Près de 430 000 élèves en situation de handicap sont scolarisés dans des établissements du milieu ordinaire pour cette année 2022-2023 – contre 320 000 en 2017. Les recrutements d’AESH ont suivi, avec une augmentation de 35% du nombre de professionnelles sur cinq ans. Si ces hausses sont à saluer, « ce bilan ne suffit toutefois pas à effacer les difficultés persistantes rencontrées encore par trop d’enfants en situation de handicap pour accéder à l’éducation, sans discrimination », rappelle un rapport de la Défenseure des droits paru en août 2022.

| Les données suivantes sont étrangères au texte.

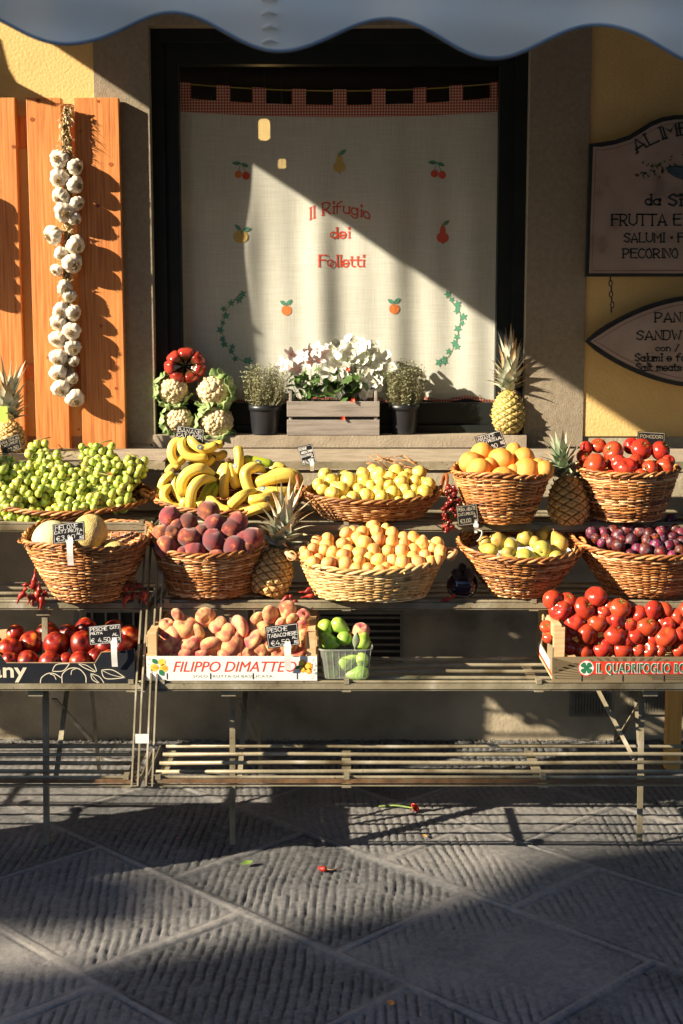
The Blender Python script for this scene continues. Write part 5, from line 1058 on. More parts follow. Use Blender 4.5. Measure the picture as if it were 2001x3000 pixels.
for k in range(26):
    a0 = PI * (k + .2) / 26; a1 = a0 + .05; cx_, cy_ = 1840, 1992
    def ry(a, r_): return at(min(max(cx_ + r_ * math.cos(a) * 3.2, 1625), 2150), max(1928, cy_ - r_ * math.sin(a)), YT)
    A = [ry(a0, 22), ry(a0, 70), ry(a1, 70), ry(a1, 22)]; b.add([(p.x, YT + .0001, p.z) for p in A], [(0, 1, 2, 3)])
A = [at(x, y, YT) for x, y in ((1618, 1926), (1700, 1948), (1618, 1975))]; b.add([(p.x, YT + .0001, p.z) for p in A], [(0, 1, 2)])
b.build('printed_rays', M['oliveb'], c)
TX = ('IL QUADRIFOGLIO BOX&', 1746, 2046, 1971, 1942)
b = MB(); pa, pb_ = at(1735, 1938, YT), at(2055, 1975, YT); b.box(pa.x, pb_.x, YT - .0003, YT - .0001, pb_.z, pa.z); pdisc(b, 1718, 1957, 25, 25, YT - .0002); b.build('red_outline', M['red'], c)
b = MB(); fitfont(b, *TX, YT - .0010, offset=.045, space=1.08); pdisc(b, 1718, 1957, 22, 22, YT - .0009); b.build('white_outline', M['wpap'], c)
b = MB(); fitfont(b, TX[0], 1748, 2044, 1970, 1943, YT - .0016, offset=.008, space=1.08)
for a in (.785, 2.356, 3.927, 5.498):
    x, y = 1718 + 10 * math.cos(a), 1957 - 10 * math.sin(a)
    for s_ in (-.5, .5): pdisc(b, x + 4 * math.cos(a + s_ * 1.6), y - 4 * math.sin(a + s_ * 1.6), 6, 5, YT - .0015 - .0001 * s_, rot=a)
    pleaf(b, 1718, 1957, x + 3 * math.cos(a), y - 3 * math.sin(a), 5, YT - .0017)
b.build('green_lettering', M['grn'], c)
b = MB()
for px in (1704, 1824, 1945): p = at(px, 1990, YT); b.box(p.x - .0009, p.x + .0009, YT - .0008, YT, p.z - .007, p.z + .013)
for py in (1932, 1957, 1984): p = at(1627, py, YT); b.bar((p.x - .003, YT - .0004, p.z + .002), (p.x + .004, YT - .0004, p.z - .003), .0012, .0008)
b.build('staples', M['iron'], c)
# black carton of nectarines
c = thing('fruit_carton', 'black printed carton of nectarines with white outline drawings of fruit', 'carton', (at(200, 1999, YC).x, YC, ZC))
fr_ = [(-330, 2003), (-330, 1915), (0, 1918), (17, 1942), (279, 1942), (298, 1911), (345, 1908), (395, 1899), (395, 1999)]
P2 = [at(x, y, YC) for x, y in fr_]; b = MB(); b.poly([(p.x, p.z) for p in P2], YC - .004, YC); fixn(b.build('front_panel', M['card'], c))
x1 = P2[-1].x; zt = at(415, 1852, YC + .33).z
b = MB(); b.box(x1 - .004, x1, YC + .001, YC + .35, ZC, zt); b.box(x1 - .07, x1 - .005, YC + .001, YC + .004, ZC, P2[6].z - .004); b.build('end_panel', M['card'], c)
b = MB(); b.box(P2[0].x, x1 - .005, YC + .345, YC + .35, ZC, zt - .03); b.box(P2[0].x, x1 - .005, YC + .006, YC + .344, ZC, ZC + .005); b.build('inner_tray', M['card'], c)
b = MB(); pts = [(p.x, p.z + .0004) for p in P2[2:7]]
for (a0, a1), (c0, c1) in zip(pts[:-1], pts[1:]): b.bar((a0, YC - .002, a1), (c0, YC - .002, c1), .0042, .0012, up=(0, 1, 0))
b.build('torn_edge', M['kraft'], c)
b = MB(); fitfont(b, 'any', -26, 78, 1984, 1940, YT, offset=.02); 
def stroke(pts, wpx, cl=False):
    q = smooth_pts([(x, -y, 0) for x, y in pts], 6, cl); q = [(v.x, v.y) for v in q] + ([] if not cl else [])
    if cl: q.append(q[0])
    ribbon(b, q, wpx, lambda u, v: (at(u, -v, YT).x, YT, at(u, -v, YT).z))
stroke([(118, 2000), (122, 1985), (140, 1973), (160, 1974), (178, 1985)], 2.6); stroke([(147, 1975), (158, 1979), (164, 1990)], 2)
stroke([(182, 2000), (183, 1975), (205, 1958), (232, 1960), (250, 1980), (252, 1999)], 2.6); stroke([(208, 1976), (211, 1964), (222, 1959)], 2)
stroke([(153, 1967), (165, 1947), (200, 1944)], 2.4); stroke([(153, 1967), (185, 1965), (203, 1945)], 2.4)
stroke([(229, 1944), (250, 1958), (281, 1968), (276, 1946)], 2.4); stroke([(229, 1944), (255, 1950), (281, 1968)], 1.8)
stroke([(266, 1973), (270, 1990), (286, 2000)], 2.2); stroke([(266, 1973), (290, 1982), (304, 2000)], 2.2); stroke([(266, 1973), (280, 1990), (290, 2000)], 1.5)
stroke([(297, 1963), (330, 1963), (366, 1985)], 2.4); stroke([(297, 1963), (310, 1988), (366, 1985)], 2.4); stroke([(297, 1963), (330, 1978), (366, 1985)], 1.5)
b.build('printed_drawing', M['cream'], c)
b = MB(); b.box(at(-5, 1860, YC + .3).x, at(50, 1860, YC + .3).x, YC + .30, YC + .325, ZC, at(20, 1848, YC + .3).z); b.build('corner_block', M['pale'], c)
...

Pour 430 000 élèves, seules 132 000 AESH exercent aujourd’hui. Dont beaucoup à temps partiel comme Lénaïc et Marianne. « C’est très peu, c’est aberrant », commente une AESH syndiquée à la CGT éduc’action. « On se retrouve à faire du saupoudrage, de la présence très ponctuelle auprès d’élèves qui auraient droit à plus d’heures en théorie… Par exemple, des élèves qui ont droit à 24 heures mais que l’on accompagne que 3 heures par semaine, parce que l’on est pas assez nombreux », déplore Lénaïc.

 

Pour les AESH, « ce quinquennat n’a pas pris la question de l’inclusion au sérieux »

 

Un « saupoudrage » aggravé, selon les grévistes, par les PIAL (pôles inclusifs d’accompagnement localisés), un système de mutualisation objet de nombreuses mobilisations depuis son déploiement en 2021. Un rapport parlementaire a été présenté le 7 juin à l’Assemblée nationale, évaluant la loi Blanquer de 2019 qui a mis en oeuvre ces PIAL. La mission conclut à la dégradation des conditions de travail des AESH engendrée par ce système. « Au lieu d’écouter cela, le ministère nous sort la fusion des métiers d’AED et d’AESH », souffle Manuel Guyader de Sud Éducation.

« Ces annonces sont pour nous une claque à la figure des AESH », résume l’une d’elles, syndiquée FSU, sous les applaudissements de ses collègues. « Pour moi c’est une insulte que le gouvernement nous a fait. Une insulte aux enfants que l’on accompagne ».

 

Des avancées obtenues, mais insuffisantes

 

Les AESH syndiqués défilant au micro promettent de maintenir la pression ; et de poursuivre à la rentrée. Les quelques avancées récemment obtenues n’auront donc pas suffi à éteindre leur dynamique de mobilisation. Parmi ces mesures gagnées, fin 2022 : la CDIsation au bout de trois années de CDD.

Celle-ci devait être mise en oeuvre dès cette rentrée de septembre. Or, le décret d’application n’est toujours pas paru. « Les académies ont besoin d’avoir les infos maintenant », souligne Manuel Guyader. « La rentrée va donc être encore une fois une catastrophe ».

Surtout, cela ne règle pas la question de la précarité du métier. « Avoir un CDI avec 800 euros par mois… », soupire Marianne Petit. « Très peu de gens vont jusqu’à trois ans, c’est tellement mal payé », abonde Lénaïc.

Grève des AESH : « On est payées en dessous du SMIC, on repart dans la rue »

Pour répondre à cette précarité, et au vu du contexte inflationniste, 10 % d’augmentation salariale ont été maintes fois promis par le gouvernement aux AESH, pour la rentrée 2023. Sauf que depuis avril, le ministère commence à évoquer, à la place, une revalorisation indemnitaire. « Une indemnité ce n’est pas du salaire, on ne cotise pas », réagit Manuel Guyader.

Le ministère a également mis sur la table un scénario de relèvement de la grille indiciaire : mais celui-ci a tout de suite été rendu caduque par le relèvement du minimum de traitement dans la fonction publique en mai, expliquent les syndicats. « Une revalorisation qui ne passe que par de l’indemnitaire et par une grille à peine toilettée ne change en rien la précarité subie par les AESH », a réagi la FSU.

Depuis, pas de prochain rendez-vous prévu sur le sujet des salaires. Le ministère a indiqué lors du CSA de ce mardi que « tout était mis en suspens » pour le moment, relate Manuel Guyader – notamment du fait de la revalorisation du point d’indice pour les fonctionnaires annoncée hier.